--- PROBLEM REQUIREMENTS ---
Quote word for word the lines below, beginning with the first and ending with the one that has "from mathutils import Vector, noise as mnoise". Drop the pictures.
start COLLECTED DATA
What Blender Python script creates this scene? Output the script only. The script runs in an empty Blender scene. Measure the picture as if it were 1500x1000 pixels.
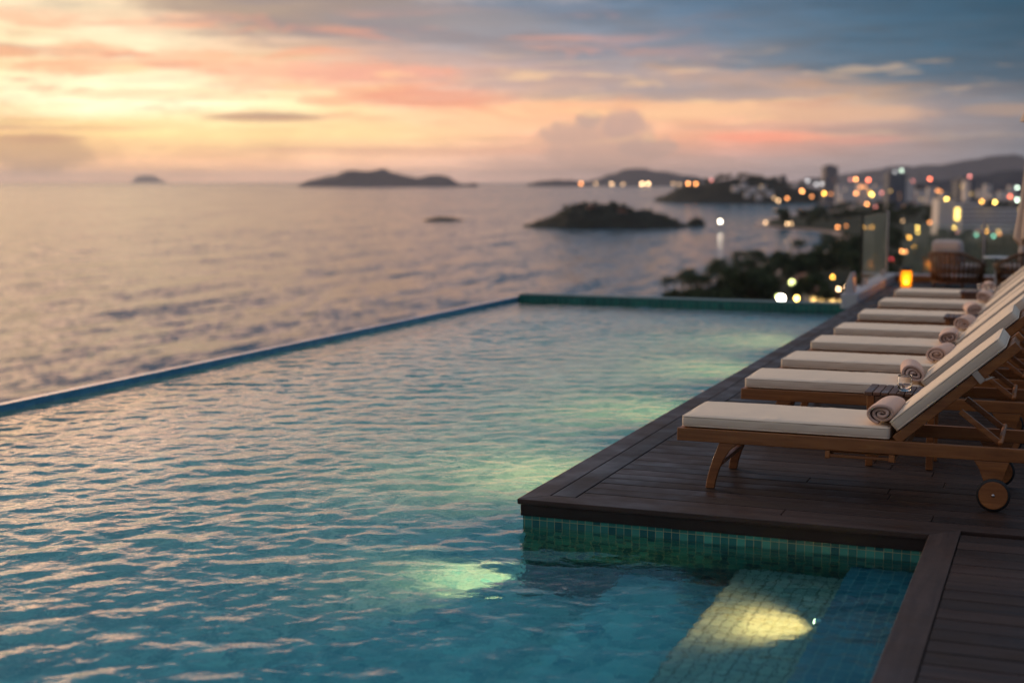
import bpy, bmesh, math, random
import numpy as np
from mathutils import Vector, noise as mnoise

random.seed(7); rng = np.random.default_rng(7)
S = bpy.context.scene
COL = S.collection
R = math.radians

# ------------------------------------------------------------------ camera frame
F_PX = 2083.0; CAMZ = 1.7
PITCH = math.atan((500 - 265.5) / F_PX)
YAW = math.atan((1565 - 750) * math.cos(PITCH) / F_PX)
FW = np.array([-math.sin(YAW) * math.cos(PITCH), math.cos(YAW) * math.cos(PITCH), -math.sin(PITCH)])
RT = np.array([math.cos(YAW), math.sin(YAW), 0.0]); UP = np.cross(RT, FW)
FH = np.array([-math.sin(YAW), math.cos(YAW), 0.0])
CAM = np.array([0, 0, CAMZ])
SEA = -40.0

def ray(x, y): return FW * F_PX + RT * (x - 750) - UP * (y - 500)
def at(x, y, z):
    d = ray(x, y); return CAM + d * (z - CAMZ) / d[2]
def atd(x, y, dist):
    "point seen at picture position (x, y), dist metres ahead over the ground"
    d = ray(x, y); return CAM + d * dist / float(d @ FH)

# ------------------------------------------------------------------ mesh helpers
class MB:
    def __init__(s): s.v = []; s.f = []; s.uv = None
    def add(s, vs, fs):
        b = len(s.v); s.v += [tuple(map(float, p)) for p in vs]; s.f += [tuple(b + i for i in f) for f in fs]; return s
    def box(s, x0, x1, y0, y1, z0, z1):
        vs = [(x0,y0,z0),(x1,y0,z0),(x1,y1,z0),(x0,y1,z0),(x0,y0,z1),(x1,y0,z1),(x1,y1,z1),(x0,y1,z1)]
        return s.add(vs, [(0,3,2,1),(4,5,6,7),(0,1,5,4),(1,2,6,5),(2,3,7,6),(3,0,4,7)])
    def obox(s, o, ax, ay, az):
        "box from corner o along three edge vectors"
        o = np.array(o, float); ax, ay, az = (np.array(a, float) for a in (ax, ay, az))
        vs = [o, o+ax, o+ax+ay, o+ay, o+az, o+ax+az, o+ax+ay+az, o+ay+az]
        return s.add(vs, [(0,3,2,1),(4,5,6,7),(0,1,5,4),(1,2,6,5),(2,3,7,6),(3,0,4,7)])
    def prism(s, prof, y0, y1):
        "profile in XZ extruded in Y"
        n = len(prof); vs = [(x, y0, z) for x, z in prof] + [(x, y1, z) for x, z in prof]
        fs = [tuple(range(n)), tuple(range(2*n-1, n-1, -1))]
        fs += [(i, i+n, (i+1) % n + n, (i+1) % n) for i in range(n)]
        return s.add(vs, fs)
    def prismz(s, prof, z0, z1):
        n = len(prof); vs = [(x, y, z0) for x, y in prof] + [(x, y, z1) for x, y in prof]
        fs = [tuple(range(n-1, -1, -1)), tuple(range(n, 2*n))]
        fs += [(i, (i+1) % n, (i+1) % n + n, i+n) for i in range(n)]
        return s.add(vs, fs)
    def tube(s, pts, rads, seg=12, cap=True):
        pts = [np.array(p, float) for p in pts]
        if not hasattr(rads, '__len__'): rads = [rads] * len(pts)
        rings = []
        for i, p in enumerate(pts):
            t = pts[min(i+1, len(pts)-1)] - pts[max(i-1, 0)]; t = t / (np.linalg.norm(t) + 1e-9)
            a = np.array([0, 0, 1.0]) if abs(t[2]) < .9 else np.array([1.0, 0, 0])
            u = np.cross(t, a); u /= np.linalg.norm(u); w = np.cross(t, u)
            rings.append([p + rads[i] * (math.cos(k*2*math.pi/seg) * u + math.sin(k*2*math.pi/seg) * w) for k in range(seg)])
        vs = [q for r in rings for q in r]; fs = []
        for i in range(len(pts)-1):
            for k in range(seg):
                fs.append((i*seg+k, i*seg+(k+1) % seg, (i+1)*seg+(k+1) % seg, (i+1)*seg+k))
        if cap: fs += [tuple(range(seg-1, -1, -1)), tuple((len(pts)-1)*seg+k for k in range(seg))]
        return s.add(vs, fs)
    def lathe(s, prof, c=(0,0,0), seg=32, axis='z'):
        vs = []; fs = []; n = len(prof)
        for k in range(seg):
            a = 2*math.pi*k/seg
            for r, h in prof:
                if axis == 'z': vs.append((c[0]+r*math.cos(a), c[1]+r*math.sin(a), c[2]+h))
                else: vs.append((c[0]+r*math.cos(a), c[1]+h, c[2]+r*math.sin(a)))
        for k in range(seg):
            for i in range(n-1):
                a, b = k*n+i, ((k+1) % seg)*n+i
                fs.append((a, b, b+1, a+1))
        return s.add(vs, fs)
    def sphere(s, c, r, seg=10, rings=6, squash=1.0):
        prof = [(max(1e-4, r*math.sin(math.pi*i/rings)), -r*squash*math.cos(math.pi*i/rings)) for i in range(rings+1)]
        return s.lathe(prof, c, seg)
    def build(s, name, mat, parent=None, smooth=False, bevel=0.0, seg=2, angle=40):
        me = bpy.data.meshes.new(name); me.from_pydata(s.v, [], s.f); me.update()
        bm = bmesh.new(); bm.from_mesh(me); bmesh.ops.recalc_face_normals(bm, faces=bm.faces); bm.to_mesh(me); bm.free()
        if mat is not None: me.materials.append(mat)
        o = bpy.data.objects.new(name, me); COL.objects.link(o)
        if parent is not None: o.parent = parent
        if smooth:
            for p in me.polygons: p.use_smooth = True
        if bevel:
            m = o.modifiers.new('edge', 'BEVEL'); m.width = bevel; m.segments = seg; m.limit_method = 'ANGLE'; m.angle_limit = R(angle)
            for p in me.polygons: p.use_smooth = True
            m2 = o.modifiers.new('wn', 'WEIGHTED_NORMAL'); m2.keep_sharp = True
        return o

def tag(o, label=None, cat=None, group=None, kind=None):
    if label: o['label'] = label
    if cat: o['category'] = cat
    if group: o['group'] = group
    if kind: o['kind'] = kind
    return o
def thing(name, label, cat, loc=(0,0,0), rz=0, group=None):
    o = bpy.data.objects.new(name, None); COL.objects.link(o); o.location = [float(c) for c in loc]; o.rotation_euler = (0, 0, rz)
    o.empty_display_size = .1
    return tag(o, label, cat, group)
def copy_tree(o, parent=None):
    c = o.copy(); COL.objects.link(c)
    if parent is not None: c.parent = parent
    for ch in list(o.children): copy_tree(ch, c)
    return c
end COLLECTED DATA
--- RESPONSE ---
What Blender Python script creates this scene? Output the script only. The script runs in an empty Blender scene. Measure the picture as if it were 1500x1000 pixels.
import bpy, bmesh, math, random
import numpy as np
from mathutils import Vector, noise as mnoise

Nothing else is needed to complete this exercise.